William T. (Bill) Harper is not a native Texan but, as those native Texans say, he is one who “got here as fast as he could.” In Bill’s case, however, that was pretty slow. He came to the Lone Star State’s Gulf of Mexico from Lake Superior on a sail-less sailboat along 2,400 miles of the Nation’s inland waterways. A former newspaper reporter/editor (The Philadelphia Inquirer) and a writing teacher for the city of College Station, Texas, Bill’s first book (Eleven Days in Hell, University of North Texas Press) was honored by the Writers League of Texas as the best in non-fiction for 2005. He also has his own weekly program on Texas A&M University’s public radio station, KAMU-FM. Harper came to journalism early in life. He was 15 when he started his “real” working career at what was then called a “copyboy” position at The Inquirer. After an ensuing award-winning association management career, via which the Mayor of Minneapolis proclaimed the City’s striking new Convention Center would “not have been built were it not for Bill Harper,” he did “go home again” when he turned author in his early retirement. Along the way, his life was in itself “one for the books.”

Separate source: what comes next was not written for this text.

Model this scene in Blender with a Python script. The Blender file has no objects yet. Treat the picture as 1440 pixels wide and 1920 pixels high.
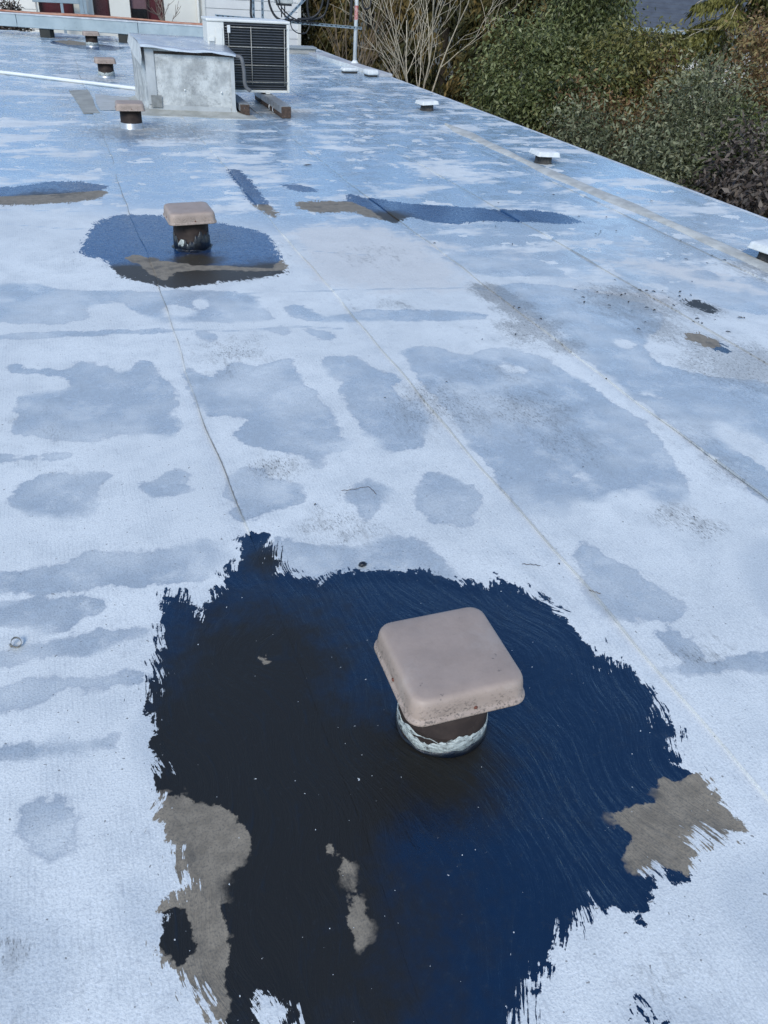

A high school dropout – who went on to earn BA and MBA degrees – he fathered six children, three boys and three girls. (He denies it was a “planned parenthood.”) He spent five years, one month, and 11 days in the U.S. military, all but basic training in a branch of the CIA. Harper was assigned to the Army, the Navy, and to the Air Force. “Nobody wanted me,” he says with a grin on his face. A most memorable part of his military duty was his participation in “Operation Ivy,” the firing of the world’s first H-bomb at Eniwetok Atoll in the Pacific Ocean.
As he was an observer at the birth of the Hydrogen Age, so too was he at the launching of Apollo 11 – which sent Neil Armstrong, Buzz Aldrin and Michael Collins to history’s first landing on the moon. Harper bantered with JFK at press conferences and chatted with HST in his Independence, Missouri library. He has also stood in a supermarket checkout line with Bush 41.
He was an avid sail-boater on the Great Lakes and beyond, a prize-winning skipper/owner of Harper’s Ferry in a number of 400-mile, Trans-Superior sailboat races. A somewhat less frantic trip was his 2,400-mile odyssey in his 47-foot sailboat through three of the Great Lakes, the Illinois and Mississippi rivers, and the Gulf of Mexico. It took Harper from his old home in the Twin Cities of Minnesota to a somewhat smaller version, his retirement home in College Station, Texas.
Early in his early retirement, Harper stumbled upon a story he thought had to have been almost over-written. As it turned out, it never was completely covered – even though at the time it was only overshadowed on the national television newscasts by President Nixon’s resignation. Harper’s discovery turned into Eleven Days in Hell: The 1974 Carrasco Prison Siege in Huntsville, Texas. It won the Violet Crown Award presented by the Writers League of Texas as the “Best in Texas Non-Fiction for 2005.”
Another bit of journalistic recognition came his way in 2012 when his widely acclaimed Second Thoughts: Presidential Regrets with their Supreme Court Nominations was named an Honors Selection by the indie-publishers organization, B.R.A.G. Lawyers reading it have claimed it contains lessons “they never taught me in law school.”
His book on the perils and prizes of tow-boaters’ lives, The Rivers of Life - and Death, has been adopted by the National Mariners Association as a handbook for tow-boat operators. The media-labeled “author-historian” isn’t always in the grim world of prison sieges or life-and-death rivers (or in a prison death house as is covered in his An Eye for An Eye). In August of 2012, he published HOW COME? 96 Unanswerable Questions – such as, “HOW COME the ‘mirror, mirror on the wall’ never comes up with the right answer?!”